Can Obama thread the needle on the FISA vote?

Given how much flack that Obama has gotten for supporting the current version of the FISA bill with telecom immunity intact, I've been wondering if there is a way for him to thread the needle... as in, still vote for that bill but reassure the grassroots/netroots that he means business when it comes to personal liberties vs. domestic surveillance.

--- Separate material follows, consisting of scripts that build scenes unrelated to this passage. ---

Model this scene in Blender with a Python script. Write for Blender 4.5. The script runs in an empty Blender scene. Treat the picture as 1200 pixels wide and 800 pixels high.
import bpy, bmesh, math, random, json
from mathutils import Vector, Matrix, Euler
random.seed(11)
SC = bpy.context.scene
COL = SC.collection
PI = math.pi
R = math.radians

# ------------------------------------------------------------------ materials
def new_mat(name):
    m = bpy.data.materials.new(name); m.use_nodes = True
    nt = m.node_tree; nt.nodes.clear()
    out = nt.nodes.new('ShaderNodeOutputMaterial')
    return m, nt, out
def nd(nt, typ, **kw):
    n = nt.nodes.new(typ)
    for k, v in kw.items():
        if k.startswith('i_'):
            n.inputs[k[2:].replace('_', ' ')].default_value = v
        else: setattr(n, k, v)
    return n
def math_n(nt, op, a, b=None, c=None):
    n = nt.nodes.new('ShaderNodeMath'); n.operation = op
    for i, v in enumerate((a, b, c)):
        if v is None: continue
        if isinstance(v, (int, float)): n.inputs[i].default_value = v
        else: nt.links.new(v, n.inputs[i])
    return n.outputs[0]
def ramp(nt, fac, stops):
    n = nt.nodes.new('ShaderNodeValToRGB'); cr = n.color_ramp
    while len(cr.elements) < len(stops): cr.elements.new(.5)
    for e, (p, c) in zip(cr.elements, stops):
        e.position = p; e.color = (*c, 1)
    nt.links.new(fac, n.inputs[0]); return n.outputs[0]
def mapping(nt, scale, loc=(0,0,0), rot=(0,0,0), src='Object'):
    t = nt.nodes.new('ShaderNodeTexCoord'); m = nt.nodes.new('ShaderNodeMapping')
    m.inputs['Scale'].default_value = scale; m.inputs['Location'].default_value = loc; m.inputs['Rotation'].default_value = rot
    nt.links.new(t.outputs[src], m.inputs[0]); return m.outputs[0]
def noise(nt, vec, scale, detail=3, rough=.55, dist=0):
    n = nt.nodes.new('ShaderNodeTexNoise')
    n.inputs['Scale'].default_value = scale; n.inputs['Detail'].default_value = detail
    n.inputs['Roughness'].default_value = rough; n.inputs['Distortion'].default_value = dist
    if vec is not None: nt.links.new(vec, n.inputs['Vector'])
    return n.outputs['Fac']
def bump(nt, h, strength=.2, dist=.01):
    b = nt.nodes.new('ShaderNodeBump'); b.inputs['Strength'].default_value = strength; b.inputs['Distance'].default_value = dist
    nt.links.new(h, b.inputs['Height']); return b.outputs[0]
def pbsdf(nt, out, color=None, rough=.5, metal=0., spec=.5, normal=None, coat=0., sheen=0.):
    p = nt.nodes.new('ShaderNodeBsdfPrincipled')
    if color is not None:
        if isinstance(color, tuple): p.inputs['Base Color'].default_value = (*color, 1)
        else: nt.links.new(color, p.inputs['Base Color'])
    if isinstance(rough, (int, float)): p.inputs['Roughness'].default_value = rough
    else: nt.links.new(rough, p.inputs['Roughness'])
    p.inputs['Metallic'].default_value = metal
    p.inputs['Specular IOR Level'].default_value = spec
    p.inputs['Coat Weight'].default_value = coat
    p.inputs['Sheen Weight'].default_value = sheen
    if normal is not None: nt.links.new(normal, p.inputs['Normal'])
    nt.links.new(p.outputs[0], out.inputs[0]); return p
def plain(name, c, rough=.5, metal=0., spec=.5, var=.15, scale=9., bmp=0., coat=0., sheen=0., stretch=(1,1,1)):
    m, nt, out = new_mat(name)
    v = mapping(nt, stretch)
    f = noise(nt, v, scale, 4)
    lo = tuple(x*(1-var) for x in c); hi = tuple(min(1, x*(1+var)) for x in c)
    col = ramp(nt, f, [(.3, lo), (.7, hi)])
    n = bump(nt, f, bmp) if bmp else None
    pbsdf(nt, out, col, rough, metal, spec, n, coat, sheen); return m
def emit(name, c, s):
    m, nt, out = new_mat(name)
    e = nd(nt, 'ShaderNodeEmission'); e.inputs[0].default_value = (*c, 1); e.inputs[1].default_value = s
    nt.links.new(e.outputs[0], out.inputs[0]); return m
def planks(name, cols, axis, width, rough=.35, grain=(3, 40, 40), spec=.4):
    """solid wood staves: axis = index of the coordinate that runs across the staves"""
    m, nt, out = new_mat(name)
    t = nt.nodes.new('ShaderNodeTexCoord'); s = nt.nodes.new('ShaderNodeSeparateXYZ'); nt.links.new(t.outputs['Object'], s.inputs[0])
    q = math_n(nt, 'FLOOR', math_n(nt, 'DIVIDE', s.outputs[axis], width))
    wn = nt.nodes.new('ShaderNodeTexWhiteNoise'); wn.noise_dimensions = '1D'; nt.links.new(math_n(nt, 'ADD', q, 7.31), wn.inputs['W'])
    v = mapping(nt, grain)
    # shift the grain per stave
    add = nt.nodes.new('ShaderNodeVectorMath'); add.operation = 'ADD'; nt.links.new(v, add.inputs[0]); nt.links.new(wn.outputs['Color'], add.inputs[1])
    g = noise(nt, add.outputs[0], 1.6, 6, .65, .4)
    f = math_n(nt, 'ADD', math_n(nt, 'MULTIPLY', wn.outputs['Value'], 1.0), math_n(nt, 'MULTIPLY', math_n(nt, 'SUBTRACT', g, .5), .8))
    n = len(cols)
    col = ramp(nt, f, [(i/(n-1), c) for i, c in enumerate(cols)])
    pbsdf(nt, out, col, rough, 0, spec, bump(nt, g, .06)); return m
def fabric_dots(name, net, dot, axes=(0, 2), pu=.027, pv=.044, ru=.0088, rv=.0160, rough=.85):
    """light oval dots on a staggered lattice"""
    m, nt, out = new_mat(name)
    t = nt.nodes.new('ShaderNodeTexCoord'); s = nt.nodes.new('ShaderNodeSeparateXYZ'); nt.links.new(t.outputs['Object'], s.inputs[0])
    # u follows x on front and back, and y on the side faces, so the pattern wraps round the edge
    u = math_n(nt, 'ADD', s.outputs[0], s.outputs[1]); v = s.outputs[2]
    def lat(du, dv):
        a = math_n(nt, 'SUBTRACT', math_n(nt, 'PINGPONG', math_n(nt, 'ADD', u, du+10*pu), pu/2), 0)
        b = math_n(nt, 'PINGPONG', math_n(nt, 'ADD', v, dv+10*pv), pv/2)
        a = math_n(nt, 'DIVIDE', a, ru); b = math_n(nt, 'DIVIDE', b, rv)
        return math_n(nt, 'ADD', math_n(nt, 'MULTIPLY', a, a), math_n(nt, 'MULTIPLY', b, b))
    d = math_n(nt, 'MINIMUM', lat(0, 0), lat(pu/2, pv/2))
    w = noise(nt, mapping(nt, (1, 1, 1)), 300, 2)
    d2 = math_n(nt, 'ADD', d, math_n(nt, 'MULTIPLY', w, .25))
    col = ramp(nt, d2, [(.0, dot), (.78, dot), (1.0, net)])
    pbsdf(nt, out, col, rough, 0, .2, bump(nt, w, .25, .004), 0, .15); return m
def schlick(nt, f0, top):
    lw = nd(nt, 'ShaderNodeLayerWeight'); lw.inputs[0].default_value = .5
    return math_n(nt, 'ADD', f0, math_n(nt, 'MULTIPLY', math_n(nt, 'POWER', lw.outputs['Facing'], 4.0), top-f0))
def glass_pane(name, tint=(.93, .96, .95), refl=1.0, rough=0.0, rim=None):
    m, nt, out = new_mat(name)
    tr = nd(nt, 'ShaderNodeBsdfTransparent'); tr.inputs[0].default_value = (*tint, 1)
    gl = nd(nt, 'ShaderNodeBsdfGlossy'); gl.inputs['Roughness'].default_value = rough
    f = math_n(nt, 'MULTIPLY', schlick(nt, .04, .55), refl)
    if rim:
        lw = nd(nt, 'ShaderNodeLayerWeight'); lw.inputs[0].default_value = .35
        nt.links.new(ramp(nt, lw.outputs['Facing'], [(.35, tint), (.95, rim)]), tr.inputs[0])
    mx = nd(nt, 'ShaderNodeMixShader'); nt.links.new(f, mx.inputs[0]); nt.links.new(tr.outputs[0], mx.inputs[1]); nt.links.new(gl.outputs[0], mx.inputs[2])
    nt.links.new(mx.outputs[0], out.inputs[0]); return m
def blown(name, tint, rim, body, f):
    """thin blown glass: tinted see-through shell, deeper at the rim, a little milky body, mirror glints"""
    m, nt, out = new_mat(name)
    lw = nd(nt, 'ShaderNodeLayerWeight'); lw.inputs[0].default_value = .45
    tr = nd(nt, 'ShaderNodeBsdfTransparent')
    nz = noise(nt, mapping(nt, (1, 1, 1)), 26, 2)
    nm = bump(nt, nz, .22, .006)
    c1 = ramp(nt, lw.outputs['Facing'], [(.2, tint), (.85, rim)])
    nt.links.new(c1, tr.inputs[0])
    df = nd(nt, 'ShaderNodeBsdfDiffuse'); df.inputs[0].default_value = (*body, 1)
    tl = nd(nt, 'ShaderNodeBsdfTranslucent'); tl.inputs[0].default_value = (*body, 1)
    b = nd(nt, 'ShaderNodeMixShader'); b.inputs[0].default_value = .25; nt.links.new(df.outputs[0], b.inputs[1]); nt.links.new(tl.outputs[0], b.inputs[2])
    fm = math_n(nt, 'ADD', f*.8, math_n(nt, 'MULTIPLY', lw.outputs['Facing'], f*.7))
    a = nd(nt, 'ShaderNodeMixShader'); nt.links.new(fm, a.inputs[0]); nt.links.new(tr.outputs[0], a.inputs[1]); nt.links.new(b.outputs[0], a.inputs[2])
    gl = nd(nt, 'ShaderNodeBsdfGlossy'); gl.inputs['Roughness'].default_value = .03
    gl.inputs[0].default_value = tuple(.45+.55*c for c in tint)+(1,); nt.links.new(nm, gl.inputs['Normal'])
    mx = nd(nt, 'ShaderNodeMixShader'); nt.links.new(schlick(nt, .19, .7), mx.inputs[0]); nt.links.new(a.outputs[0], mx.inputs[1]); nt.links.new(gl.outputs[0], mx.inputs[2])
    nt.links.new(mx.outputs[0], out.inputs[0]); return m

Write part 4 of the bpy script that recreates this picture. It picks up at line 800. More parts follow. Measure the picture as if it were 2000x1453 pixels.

Then I came across THIS article in the Baltimore Sun that gave me an idea... seeing, as the article reports, that there are so many other "secret" and "classified" domestic surveillance programs being conducted that DON'T fall under FISA and ARE infringing on our personal liberties, Obama could take the position that he is voting for the current incarnation of the FISA bill on National Security grounds that this surveillance needs to start back up under the rule of law.  While taking that stand, he could then pivot to the point that there are many other eavesdropping programs that we don't know about outside of FISA, that he believes many of them infringe on personal liberties and that Bush 2.0 has overstepped the bounds of the law in terms of using the war on terror as an excuse to break the law with respect to peronal liberties.  THEN he could promise that ALL domestic eavesdropping practices, if he is elected President, will have to be reviewd and reigned in to fall under the rule of law as he understood it as a Constitutional Law professor.  Now, this doesn't solve the whole telecom immunity portion of the debate BUT it does shift the discussion to all of the other programs that we DON'T have an understanding or knowledge of to illustrate the damage Bush 2.0 has done to our personal liberties and the rule of law.

It's probably too long a way around the barn but it might be worth trying nonetheless.